Send back all the data below, exactly as given.
---
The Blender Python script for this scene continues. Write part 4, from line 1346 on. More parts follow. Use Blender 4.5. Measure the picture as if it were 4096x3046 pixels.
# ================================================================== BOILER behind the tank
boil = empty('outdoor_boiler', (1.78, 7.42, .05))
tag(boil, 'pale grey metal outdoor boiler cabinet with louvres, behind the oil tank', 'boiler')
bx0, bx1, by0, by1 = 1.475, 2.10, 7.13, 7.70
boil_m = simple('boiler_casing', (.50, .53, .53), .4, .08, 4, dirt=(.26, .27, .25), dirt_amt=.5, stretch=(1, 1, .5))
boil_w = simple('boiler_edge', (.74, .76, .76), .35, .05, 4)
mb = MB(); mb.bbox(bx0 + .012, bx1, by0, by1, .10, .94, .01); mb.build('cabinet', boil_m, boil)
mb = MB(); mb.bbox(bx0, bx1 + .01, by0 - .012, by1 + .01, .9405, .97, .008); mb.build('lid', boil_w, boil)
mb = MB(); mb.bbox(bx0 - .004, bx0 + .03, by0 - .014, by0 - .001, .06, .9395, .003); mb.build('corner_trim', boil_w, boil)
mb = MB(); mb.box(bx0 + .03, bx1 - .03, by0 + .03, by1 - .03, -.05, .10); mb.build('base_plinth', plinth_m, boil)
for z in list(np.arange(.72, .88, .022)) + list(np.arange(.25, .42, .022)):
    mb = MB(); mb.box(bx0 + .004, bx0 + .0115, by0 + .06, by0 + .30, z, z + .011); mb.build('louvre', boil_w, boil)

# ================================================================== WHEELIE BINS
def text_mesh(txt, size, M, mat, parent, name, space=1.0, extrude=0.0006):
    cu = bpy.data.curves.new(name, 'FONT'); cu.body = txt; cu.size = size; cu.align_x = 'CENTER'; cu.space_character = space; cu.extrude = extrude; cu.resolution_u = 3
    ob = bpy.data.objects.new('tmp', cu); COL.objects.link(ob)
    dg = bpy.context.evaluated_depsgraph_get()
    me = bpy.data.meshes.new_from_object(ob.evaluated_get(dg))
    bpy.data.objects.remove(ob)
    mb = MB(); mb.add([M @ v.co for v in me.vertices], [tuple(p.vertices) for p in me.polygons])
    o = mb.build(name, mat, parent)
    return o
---
▸ **Task answer**:
The Blender Python script for this scene continues. Write part 4, from line 1346 on. More parts follow. Use Blender 4.5. Measure the picture as if it were 4096x3046 pixels.
# ================================================================== BOILER behind the tank
boil = empty('outdoor_boiler', (1.78, 7.42, .05))
tag(boil, 'pale grey metal outdoor boiler cabinet with louvres, behind the oil tank', 'boiler')
bx0, bx1, by0, by1 = 1.475, 2.10, 7.13, 7.70
boil_m = simple('boiler_casing', (.50, .53, .53), .4, .08, 4, dirt=(.26, .27, .25), dirt_amt=.5, stretch=(1, 1, .5))
boil_w = simple('boiler_edge', (.74, .76, .76), .35, .05, 4)
mb = MB(); mb.bbox(bx0 + .012, bx1, by0, by1, .10, .94, .01); mb.build('cabinet', boil_m, boil)
mb = MB(); mb.bbox(bx0, bx1 + .01, by0 - .012, by1 + .01, .9405, .97, .008); mb.build('lid', boil_w, boil)
mb = MB(); mb.bbox(bx0 - .004, bx0 + .03, by0 - .014, by0 - .001, .06, .9395, .003); mb.build('corner_trim', boil_w, boil)
mb = MB(); mb.box(bx0 + .03, bx1 - .03, by0 + .03, by1 - .03, -.05, .10); mb.build('base_plinth', plinth_m, boil)
for z in list(np.arange(.72, .88, .022)) + list(np.arange(.25, .42, .022)):
    mb = MB(); mb.box(bx0 + .004, bx0 + .0115, by0 + .06, by0 + .30, z, z + .011); mb.build('louvre', boil_w, boil)

# ================================================================== WHEELIE BINS
def text_mesh(txt, size, M, mat, parent, name, space=1.0, extrude=0.0006):
    cu = bpy.data.curves.new(name, 'FONT'); cu.body = txt; cu.size = size; cu.align_x = 'CENTER'; cu.space_character = space; cu.extrude = extrude; cu.resolution_u = 3
    ob = bpy.data.objects.new('tmp', cu); COL.objects.link(ob)
    dg = bpy.context.evaluated_depsgraph_get()
    me = bpy.data.meshes.new_from_object(ob.evaluated_get(dg))
    bpy.data.objects.remove(ob)
    mb = MB(); mb.add([M @ v.co for v in me.vertices], [tuple(p.vertices) for p in me.polygons])
    o = mb.build(name, mat, parent)
    return o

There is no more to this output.